Available on Blu-ray Mon 20 2017

Pump action shotguns, beards, videogames, flamethrowers, whisky, shooting dogs, exploding helicopters, bad haircuts and bad attitude, stained longjohns, fur-collared parkas… The Thing is a film best described as macho camp. It’s Antarctica, 40 below outside and the huskies are getting restless. In a scientific outstation the men are getting restless too. The creepy corridors and ominous heartbeat-like soundtrack aren’t helping the tension levels any. This is Alien meets Fort Apache and utterly riveting. Manipulative but riveting.

In a nearby Norwegian station something horrible has happened. The place has frozen over and a dead dude seems to have slit his own throat. The remains of some creature have been found in the ice, chopped and buried in a hurry. A gunge-heavy autopsy – with much dripping gore and ooze – is required. But the remains are not dead yet and the guys are being “assimilated”. It’s difficult to work out who has been overtaken by the alien force and who remains human but Kurt Russell is determined to find out. Inevitably the men slowly turn against each other and are picked off one by one.
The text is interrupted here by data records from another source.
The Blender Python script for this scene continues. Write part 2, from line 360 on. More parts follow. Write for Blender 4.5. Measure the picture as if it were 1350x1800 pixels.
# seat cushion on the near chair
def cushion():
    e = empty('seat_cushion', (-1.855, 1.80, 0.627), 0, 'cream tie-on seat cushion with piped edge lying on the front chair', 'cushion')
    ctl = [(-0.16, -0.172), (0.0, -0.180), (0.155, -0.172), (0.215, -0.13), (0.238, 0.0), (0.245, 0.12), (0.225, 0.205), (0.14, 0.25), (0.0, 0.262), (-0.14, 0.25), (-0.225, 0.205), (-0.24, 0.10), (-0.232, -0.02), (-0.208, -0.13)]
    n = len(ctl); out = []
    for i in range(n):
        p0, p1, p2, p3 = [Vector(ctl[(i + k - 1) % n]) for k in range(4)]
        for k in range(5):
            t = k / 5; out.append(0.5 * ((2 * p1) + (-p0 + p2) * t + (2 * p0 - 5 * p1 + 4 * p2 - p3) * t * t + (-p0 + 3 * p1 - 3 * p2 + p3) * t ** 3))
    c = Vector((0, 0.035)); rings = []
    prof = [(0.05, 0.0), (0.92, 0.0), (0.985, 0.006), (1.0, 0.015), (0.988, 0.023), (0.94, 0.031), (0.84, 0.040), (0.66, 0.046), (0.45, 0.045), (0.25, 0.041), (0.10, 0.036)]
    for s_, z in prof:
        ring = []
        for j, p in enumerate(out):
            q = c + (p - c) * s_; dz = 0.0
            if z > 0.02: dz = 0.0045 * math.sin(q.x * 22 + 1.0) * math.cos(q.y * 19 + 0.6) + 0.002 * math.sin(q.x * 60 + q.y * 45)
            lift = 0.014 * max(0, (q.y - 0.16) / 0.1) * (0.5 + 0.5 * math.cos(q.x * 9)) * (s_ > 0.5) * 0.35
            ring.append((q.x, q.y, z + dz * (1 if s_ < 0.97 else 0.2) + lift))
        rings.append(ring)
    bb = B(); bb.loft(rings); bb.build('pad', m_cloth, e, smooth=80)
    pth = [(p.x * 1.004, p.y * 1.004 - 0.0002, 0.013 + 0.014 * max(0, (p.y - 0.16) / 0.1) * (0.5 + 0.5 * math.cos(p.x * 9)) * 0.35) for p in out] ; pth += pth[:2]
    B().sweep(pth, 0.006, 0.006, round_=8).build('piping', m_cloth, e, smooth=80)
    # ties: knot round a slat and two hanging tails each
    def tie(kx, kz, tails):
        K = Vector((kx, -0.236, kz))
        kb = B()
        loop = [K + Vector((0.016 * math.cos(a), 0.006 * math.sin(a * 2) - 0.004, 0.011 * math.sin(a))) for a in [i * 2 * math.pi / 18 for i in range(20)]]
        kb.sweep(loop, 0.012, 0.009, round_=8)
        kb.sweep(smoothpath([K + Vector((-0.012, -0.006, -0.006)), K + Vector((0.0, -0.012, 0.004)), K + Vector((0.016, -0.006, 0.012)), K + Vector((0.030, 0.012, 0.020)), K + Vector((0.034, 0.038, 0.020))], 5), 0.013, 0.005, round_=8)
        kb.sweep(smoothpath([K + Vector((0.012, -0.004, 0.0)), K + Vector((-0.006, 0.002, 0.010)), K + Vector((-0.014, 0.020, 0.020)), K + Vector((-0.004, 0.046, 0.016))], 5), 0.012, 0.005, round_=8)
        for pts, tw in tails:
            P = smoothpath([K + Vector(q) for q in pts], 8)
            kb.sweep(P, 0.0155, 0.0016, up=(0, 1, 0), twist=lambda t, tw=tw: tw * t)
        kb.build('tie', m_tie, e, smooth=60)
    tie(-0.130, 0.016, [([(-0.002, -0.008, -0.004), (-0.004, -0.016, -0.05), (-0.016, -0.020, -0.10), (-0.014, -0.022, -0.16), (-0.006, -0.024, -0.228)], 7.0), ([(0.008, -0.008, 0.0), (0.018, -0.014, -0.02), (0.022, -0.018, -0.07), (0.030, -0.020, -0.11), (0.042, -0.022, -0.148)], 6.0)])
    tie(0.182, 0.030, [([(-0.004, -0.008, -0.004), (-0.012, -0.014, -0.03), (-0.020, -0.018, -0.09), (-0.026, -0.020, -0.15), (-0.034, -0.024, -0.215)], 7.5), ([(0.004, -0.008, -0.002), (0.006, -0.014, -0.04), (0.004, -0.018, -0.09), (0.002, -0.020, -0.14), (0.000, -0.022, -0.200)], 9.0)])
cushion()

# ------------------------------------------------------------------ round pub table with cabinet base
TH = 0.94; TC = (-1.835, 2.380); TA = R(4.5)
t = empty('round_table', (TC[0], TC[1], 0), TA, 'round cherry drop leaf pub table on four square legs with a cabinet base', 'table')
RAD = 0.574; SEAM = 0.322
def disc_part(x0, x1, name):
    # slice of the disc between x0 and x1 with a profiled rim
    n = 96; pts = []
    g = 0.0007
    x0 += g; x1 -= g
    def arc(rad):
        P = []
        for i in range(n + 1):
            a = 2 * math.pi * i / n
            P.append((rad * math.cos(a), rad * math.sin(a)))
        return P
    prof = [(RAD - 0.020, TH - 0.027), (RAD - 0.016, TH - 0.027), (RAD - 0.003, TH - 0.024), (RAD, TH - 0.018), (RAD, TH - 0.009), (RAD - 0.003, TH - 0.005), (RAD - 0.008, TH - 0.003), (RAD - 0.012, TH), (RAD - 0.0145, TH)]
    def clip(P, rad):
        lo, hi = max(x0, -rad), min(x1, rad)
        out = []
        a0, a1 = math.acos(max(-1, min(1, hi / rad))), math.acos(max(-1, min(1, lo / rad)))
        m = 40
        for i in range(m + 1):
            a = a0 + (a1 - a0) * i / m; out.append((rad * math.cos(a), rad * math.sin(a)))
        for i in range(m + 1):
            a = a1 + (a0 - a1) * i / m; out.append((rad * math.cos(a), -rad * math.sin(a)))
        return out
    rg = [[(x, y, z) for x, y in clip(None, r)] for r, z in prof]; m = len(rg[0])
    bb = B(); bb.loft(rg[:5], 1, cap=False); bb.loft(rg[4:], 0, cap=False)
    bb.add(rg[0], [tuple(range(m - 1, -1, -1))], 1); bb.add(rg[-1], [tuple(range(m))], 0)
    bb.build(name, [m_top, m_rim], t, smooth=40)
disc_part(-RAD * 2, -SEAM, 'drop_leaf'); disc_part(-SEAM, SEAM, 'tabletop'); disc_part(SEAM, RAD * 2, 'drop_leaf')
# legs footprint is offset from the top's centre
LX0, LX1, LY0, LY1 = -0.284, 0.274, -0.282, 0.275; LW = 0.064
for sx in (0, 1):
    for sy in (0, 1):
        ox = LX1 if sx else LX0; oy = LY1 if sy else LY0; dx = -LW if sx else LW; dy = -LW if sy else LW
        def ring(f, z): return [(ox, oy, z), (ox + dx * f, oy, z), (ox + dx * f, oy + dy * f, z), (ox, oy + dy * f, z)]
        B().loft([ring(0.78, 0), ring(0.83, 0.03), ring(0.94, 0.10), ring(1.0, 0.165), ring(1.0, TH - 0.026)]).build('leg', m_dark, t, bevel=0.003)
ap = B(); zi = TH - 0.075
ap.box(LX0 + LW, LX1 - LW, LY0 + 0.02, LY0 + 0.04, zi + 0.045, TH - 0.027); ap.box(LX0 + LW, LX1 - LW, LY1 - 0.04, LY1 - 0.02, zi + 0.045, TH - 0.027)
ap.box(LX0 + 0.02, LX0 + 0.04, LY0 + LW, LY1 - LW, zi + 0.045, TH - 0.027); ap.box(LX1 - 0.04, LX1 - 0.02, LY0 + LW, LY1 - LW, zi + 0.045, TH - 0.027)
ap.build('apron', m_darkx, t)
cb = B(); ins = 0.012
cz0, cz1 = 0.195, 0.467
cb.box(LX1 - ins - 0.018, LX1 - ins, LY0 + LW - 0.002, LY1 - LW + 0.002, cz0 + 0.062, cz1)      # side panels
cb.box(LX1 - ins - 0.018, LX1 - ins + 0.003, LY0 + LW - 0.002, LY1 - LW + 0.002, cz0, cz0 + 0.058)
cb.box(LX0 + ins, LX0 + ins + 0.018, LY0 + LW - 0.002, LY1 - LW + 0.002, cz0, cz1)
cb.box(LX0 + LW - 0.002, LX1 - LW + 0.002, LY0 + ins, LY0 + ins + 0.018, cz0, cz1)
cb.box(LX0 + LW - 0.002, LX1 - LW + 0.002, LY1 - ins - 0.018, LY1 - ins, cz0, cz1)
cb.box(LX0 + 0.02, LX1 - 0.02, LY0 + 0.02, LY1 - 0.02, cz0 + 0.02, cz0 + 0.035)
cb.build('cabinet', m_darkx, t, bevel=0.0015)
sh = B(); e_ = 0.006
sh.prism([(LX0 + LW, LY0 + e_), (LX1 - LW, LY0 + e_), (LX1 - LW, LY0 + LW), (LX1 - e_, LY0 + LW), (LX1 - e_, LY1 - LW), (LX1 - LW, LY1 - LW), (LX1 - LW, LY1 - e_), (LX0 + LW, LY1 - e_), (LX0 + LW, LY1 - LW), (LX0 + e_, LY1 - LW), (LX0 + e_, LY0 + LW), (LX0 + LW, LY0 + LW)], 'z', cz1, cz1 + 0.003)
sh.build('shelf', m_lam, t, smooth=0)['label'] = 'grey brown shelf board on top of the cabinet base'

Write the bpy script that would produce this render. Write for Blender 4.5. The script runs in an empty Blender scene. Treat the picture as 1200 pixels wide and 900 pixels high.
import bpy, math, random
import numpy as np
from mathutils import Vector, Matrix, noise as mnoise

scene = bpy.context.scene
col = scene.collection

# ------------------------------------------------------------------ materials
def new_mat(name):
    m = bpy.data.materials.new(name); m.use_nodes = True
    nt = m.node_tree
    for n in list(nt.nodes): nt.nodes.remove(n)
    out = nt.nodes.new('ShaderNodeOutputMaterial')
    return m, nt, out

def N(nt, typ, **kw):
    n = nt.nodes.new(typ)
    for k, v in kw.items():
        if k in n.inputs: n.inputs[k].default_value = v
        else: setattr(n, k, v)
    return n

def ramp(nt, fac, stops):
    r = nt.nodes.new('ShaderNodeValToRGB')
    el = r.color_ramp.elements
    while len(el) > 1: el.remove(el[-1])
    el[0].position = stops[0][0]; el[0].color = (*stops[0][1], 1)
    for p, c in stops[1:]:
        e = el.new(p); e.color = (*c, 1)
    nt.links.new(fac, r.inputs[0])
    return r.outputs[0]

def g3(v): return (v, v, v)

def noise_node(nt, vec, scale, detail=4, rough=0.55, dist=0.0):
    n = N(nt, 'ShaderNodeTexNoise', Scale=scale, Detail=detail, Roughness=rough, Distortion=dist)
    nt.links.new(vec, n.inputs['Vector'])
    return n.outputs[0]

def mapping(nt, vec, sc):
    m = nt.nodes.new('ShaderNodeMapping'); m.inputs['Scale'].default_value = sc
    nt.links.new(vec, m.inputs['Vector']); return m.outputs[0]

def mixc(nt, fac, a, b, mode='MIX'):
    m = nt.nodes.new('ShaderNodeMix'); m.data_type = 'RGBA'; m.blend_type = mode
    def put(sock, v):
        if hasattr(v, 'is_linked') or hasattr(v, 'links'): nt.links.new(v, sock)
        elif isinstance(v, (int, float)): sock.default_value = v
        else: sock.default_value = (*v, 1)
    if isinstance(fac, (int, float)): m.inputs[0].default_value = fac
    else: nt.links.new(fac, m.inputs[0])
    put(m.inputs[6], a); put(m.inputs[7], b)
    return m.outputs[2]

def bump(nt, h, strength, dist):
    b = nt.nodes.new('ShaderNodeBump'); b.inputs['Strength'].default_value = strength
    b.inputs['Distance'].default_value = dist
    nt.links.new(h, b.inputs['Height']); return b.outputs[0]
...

Taking its cue from the 1951 original (and owing a serious debt to Alien made three years before), there are psychological aspects to the film – paranoia is rife and there are serious trust issues – but that’s not really what it’s about. There’s a nightmarish array of set-pieces and shocks and the slimy, slithering (gallons of KY jelly were used) animatronic shape-shifting monster will make you look away in disgust, but also giggle nervously . Carpenter is on top form. The production was made before the days of CGI yet the special effects stand up incredibly well. The production design is perfect.